Both former House Speaker Robert DeLeo, who was in office during the majority of the bill’s negotiations, and new House Speaker Ronald Mariano weighed in.

“I am proud that the House lived up to its vow of listening to folks with lived experience in enacting one of the most comprehensive approaches to police reform in the United States since the tragic murder of George Floyd,” said DeLeo in a press release. Mariano called the law a “bold step forward in the modernization of our law enforcement standards.”

“The effort to dismantle institutional and structural racism that exists in our Commonwealth must be both a sprint and a marathon,” said Senate President Karen Spilka. “This bill was a necessary first step towards achieving systemic change through law enforcement accountability and transparency, but I recognize that we must continue to address barriers to racial equity in a comprehensive way.”

The Black and Latino Legislative Caucus participated in most of the negotiations on the bill and weighed in on the bill filed by Baker in June that was a result of a year of discussions.

“Today begins to address decades of demands to bring reform & accountability to law enforcement institutions,” said Representative Carlos González, chair of the caucus, in a statement.

Sen. Sonia Chang-Diaz of Boston called the law “a mile-marker, not the end.” Advocacy organizations appeared to agree with her as comments rolled in Thursday afternoon.

Calls for change from the public, advocates, and faith organizations were tempered by continued lobbying by police unions to let law enforcement handle their own accountability measures.

“This is a compromise bill. While it lacks many of the protections advocated by both civil rights and community leaders, it also includes key provisions that will save lives, advance civil rights, and safeguard liberties,” said Carol Rose, executive director of the American Civil Liberties Union of Massachusetts.

“I believe that within five years, the Commonwealth will be a significantly better place as a result of this legislation,” said Sen. William Brownsberger of Belmont.

The law includes a requirement for centralized data collection and reporting on police violence. Another section requires the Department of Public Health to collect and publicly report data on injuries and deaths caused by law enforcement and corrections officers.

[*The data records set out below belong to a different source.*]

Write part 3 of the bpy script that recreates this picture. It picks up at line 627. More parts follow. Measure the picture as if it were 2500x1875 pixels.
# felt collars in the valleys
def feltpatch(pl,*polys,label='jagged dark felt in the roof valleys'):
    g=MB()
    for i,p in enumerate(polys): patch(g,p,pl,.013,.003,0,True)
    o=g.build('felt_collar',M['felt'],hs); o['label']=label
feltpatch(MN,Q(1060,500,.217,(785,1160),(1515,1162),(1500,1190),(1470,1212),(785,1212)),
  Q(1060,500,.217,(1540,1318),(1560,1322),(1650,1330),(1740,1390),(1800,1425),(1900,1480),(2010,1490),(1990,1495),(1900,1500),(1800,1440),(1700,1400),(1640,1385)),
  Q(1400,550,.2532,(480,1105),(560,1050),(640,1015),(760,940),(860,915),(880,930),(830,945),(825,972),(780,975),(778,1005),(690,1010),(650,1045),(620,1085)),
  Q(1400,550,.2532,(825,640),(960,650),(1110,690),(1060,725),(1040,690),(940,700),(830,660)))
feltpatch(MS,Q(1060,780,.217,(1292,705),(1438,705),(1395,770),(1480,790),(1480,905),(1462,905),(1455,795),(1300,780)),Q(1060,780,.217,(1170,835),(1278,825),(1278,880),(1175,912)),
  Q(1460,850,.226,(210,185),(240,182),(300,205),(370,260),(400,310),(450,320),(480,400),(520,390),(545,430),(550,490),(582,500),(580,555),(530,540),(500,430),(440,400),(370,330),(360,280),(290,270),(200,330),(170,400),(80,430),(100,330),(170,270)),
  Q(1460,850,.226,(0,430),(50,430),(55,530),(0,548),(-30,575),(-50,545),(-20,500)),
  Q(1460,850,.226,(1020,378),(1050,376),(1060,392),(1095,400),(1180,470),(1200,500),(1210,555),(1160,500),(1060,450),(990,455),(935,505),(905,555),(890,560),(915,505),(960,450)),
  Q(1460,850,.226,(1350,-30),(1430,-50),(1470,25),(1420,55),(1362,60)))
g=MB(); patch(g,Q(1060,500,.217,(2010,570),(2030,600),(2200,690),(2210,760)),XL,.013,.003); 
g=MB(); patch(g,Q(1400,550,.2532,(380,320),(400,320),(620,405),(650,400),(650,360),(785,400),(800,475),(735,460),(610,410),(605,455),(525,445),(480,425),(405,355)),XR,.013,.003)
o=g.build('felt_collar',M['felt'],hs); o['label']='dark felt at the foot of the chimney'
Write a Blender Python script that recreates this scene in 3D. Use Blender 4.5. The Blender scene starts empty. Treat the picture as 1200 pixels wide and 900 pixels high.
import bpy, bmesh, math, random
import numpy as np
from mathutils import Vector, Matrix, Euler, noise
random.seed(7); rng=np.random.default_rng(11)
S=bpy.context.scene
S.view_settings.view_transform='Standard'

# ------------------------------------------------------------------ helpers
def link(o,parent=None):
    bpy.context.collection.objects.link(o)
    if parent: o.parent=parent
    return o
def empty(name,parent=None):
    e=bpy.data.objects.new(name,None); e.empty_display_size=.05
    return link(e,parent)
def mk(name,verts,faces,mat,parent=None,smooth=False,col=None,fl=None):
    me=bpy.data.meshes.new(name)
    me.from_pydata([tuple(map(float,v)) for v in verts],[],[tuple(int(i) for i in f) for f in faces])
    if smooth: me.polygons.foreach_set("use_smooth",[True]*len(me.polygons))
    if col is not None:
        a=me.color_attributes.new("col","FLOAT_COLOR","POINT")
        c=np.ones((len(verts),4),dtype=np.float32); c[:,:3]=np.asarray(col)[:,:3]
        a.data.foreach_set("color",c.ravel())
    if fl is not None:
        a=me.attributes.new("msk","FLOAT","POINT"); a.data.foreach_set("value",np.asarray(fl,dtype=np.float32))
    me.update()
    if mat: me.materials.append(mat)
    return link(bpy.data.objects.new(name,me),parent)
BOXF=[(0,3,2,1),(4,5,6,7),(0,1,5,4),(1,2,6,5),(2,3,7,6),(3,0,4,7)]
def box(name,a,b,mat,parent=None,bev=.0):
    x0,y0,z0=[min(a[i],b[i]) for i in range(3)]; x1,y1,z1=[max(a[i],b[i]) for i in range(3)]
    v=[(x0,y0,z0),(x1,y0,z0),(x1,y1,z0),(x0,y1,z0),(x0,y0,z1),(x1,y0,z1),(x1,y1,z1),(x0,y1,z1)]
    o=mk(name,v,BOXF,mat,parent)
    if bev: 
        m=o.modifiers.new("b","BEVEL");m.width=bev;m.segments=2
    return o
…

It makes police misconduct investigation records available to public records requests.

Four commissions, on the statuses of African Americans; Latinos and Latinas; persons with disabilities; and black men and boys will be created to research issues affecting those demographics.

The law sets up statewide regulations on government use of face recognition technology, allowing police to request face recognition searches with a court order, and limits the use of the technology without judicial approval in emergencies.

Baker had threatened to veto the bill when the bill originally passed by the Legislature included a full ban on the use of  facial surveillance technology. Lawmakers, uncertain whether they had the votes to override the governor, agreed to a compromise that imposed limitations on usage. The House approved the bill earlier this month 92-67 — less than the two-thirds margin that would be needed to override a gubernatorial veto.

Each year, the state must report on its website how often the technology was used, by which agencies, and in which types of criminal investigations. The law also creates a commission to study whether Massachusetts should pass more restrictions on the government’s use of the technology.

Other provisions in the law call for fines and imprisonment for of up to two years for any law enforcement officer who knowingly submits a fraudulent timesheet. The state’s existing municipal police training committee, which creates police training standards, will remain within the Executive Office of Public Safety and Security, which was a compromise demanded by the governor.

Limitations on qualified immunity, which protects police officers and other public employees from civil lawsuits unless there is a clearly established violation of law, did not survive the legislative process and did not make it into the final law.

With the Legislature’s session set to expire Tuesday, here is other legislation awaiting action.

Conference committees: Three panels set up to resolve differences between House and Senate bills have reached no agreements yet.